U.S. highlights – August 1991 cotton market activity – U.S. Dept. of Agriculture, Economic Research Service report
Generally good crop developments were reported throughout the U.S. cotton growing areas in August. Beneficial rains were reported in the Texas/Oklahoma region early in August, while ideal crop conditions prevailed in the San Joaquin Valley and Delta areas. These developments led USDA to increase its production forecast for 1991/92 to almost 17.9 million bales, the third largest U.S. crop on record. An important development for the U.S. crop during August was the triggering of the “Step 2” Certificate Program. Step 2 allows generic CCC commodity certificates to be issued to eligible domestic consumers and exporters if the U.S. northern Europe price is more than 1.25 cents per pound higher than the northern Europe price for four consecutive weeks. (The U.S. northern Europe price is the 5-day average of the lowest U.S. quote for Memphis 1-3/32 inch cotton, c.i.f. northern Europe. The Northern European price is the 5-day average of the five lowest quotes for Middling (M) 1-3/32 inch cotton C.I.F. northern Europe). The certificate values are determined by the difference between the U.S. northern Europe price and the northen Europe price (minus 1.25 cents per pound) during the fourth week. The U.S. northern Europe price ranged between 1.94 to 3.49 cents per pound higher than the northern Europe price throughout August and the second week of September. The higher U.S. prices triggered “Step 2” certificates payments to eligible domestic users and exporters beginning August 30th.

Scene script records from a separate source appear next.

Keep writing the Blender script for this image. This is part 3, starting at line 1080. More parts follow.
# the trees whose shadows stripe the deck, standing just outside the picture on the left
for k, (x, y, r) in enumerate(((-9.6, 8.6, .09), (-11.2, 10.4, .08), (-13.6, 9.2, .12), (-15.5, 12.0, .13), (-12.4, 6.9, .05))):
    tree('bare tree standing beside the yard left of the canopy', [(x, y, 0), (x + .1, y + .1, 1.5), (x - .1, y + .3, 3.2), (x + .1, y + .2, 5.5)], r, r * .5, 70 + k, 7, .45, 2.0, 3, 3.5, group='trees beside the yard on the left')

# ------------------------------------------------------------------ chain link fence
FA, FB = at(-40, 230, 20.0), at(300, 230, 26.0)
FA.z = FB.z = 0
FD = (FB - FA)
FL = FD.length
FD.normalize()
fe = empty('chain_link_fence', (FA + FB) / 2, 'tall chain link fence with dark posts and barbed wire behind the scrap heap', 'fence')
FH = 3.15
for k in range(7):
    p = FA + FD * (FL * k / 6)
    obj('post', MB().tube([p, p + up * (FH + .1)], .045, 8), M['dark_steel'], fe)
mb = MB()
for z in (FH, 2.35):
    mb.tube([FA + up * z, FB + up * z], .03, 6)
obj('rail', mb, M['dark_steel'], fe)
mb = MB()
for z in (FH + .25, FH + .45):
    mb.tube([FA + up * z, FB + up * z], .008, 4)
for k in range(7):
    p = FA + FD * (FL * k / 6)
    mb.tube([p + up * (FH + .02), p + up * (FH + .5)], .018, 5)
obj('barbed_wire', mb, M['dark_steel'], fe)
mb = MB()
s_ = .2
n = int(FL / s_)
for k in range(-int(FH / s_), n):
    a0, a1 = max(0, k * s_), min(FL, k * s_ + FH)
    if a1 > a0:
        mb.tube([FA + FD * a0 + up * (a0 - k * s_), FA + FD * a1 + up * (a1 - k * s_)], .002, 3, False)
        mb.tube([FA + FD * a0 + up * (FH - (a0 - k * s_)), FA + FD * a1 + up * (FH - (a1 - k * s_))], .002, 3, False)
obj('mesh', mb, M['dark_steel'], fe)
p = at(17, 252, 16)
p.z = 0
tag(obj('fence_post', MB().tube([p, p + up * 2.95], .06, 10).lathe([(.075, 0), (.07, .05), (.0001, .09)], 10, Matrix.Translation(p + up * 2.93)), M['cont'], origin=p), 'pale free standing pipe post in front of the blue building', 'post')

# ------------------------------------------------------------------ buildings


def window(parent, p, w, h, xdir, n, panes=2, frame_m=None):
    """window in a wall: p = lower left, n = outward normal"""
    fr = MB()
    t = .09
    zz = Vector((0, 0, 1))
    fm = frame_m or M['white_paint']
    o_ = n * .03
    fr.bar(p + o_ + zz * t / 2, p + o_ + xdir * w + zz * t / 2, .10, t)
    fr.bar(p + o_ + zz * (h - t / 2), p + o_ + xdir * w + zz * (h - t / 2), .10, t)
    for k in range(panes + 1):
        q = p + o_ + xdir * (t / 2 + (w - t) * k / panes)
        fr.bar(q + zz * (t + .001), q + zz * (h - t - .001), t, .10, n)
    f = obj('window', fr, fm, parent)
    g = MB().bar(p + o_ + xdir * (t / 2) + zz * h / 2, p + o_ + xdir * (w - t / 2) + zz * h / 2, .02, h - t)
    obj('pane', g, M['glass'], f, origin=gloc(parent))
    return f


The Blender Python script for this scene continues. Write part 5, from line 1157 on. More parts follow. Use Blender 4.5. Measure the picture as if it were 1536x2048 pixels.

For exporters, the date of the sales contract is used to establish the eligibility during the weeks certificate payments are authorized. Domestic users are eligible when the cotton bales are opened to be processed. Step 1 of the competitive adjustments provisions of the 1990 Farm Act was also active this month. This provision allows the Secretary to reduce the AWP in order to help keep U.S. cotton competitively priced in international markets. The Secretary can reduce the AWP by the difference between the U.S. northern Europe price and the northern Europe price, if the AWP falls below 115 percent of the loan rate. For the last 5 weeks, the AWP fell to less than 115 percent of the loan rate, but the Secretary used his discretionary powers to reduce the AWP only in 2 of these weeks. Below are the calculations:
Announcement
Date Calculated AWP Reduction “Adjusted” AWP
Aug. 15 56.48 — —
Aug. 22 55.71 2.03 53.71
Aug. 29 55.35 1.64 53.71
Sep. 05 54.98 — —
Sep. 12 54.01 — —
For the week ending August 22, the Secretary of Agriculture reduced the AWP by the maximum allowable 2.03 cents per pound, the difference between the Memphis quote and the A-index. For the week ending August 29, the Secretary adjusted the price by less than the allowable limit. For the week ending September 5, the AWP was again less than 115 percent of the loan rate, but the Secretary elected not to further adjust the AWP. (Chart 2 on page 32 illustrates both the AWP and its recent adjustments). Since there are currently only about 130,000 blaes of old crop cotton under loan and the AWP is still above the loan rate, the reductions may not have significantly impacted the market.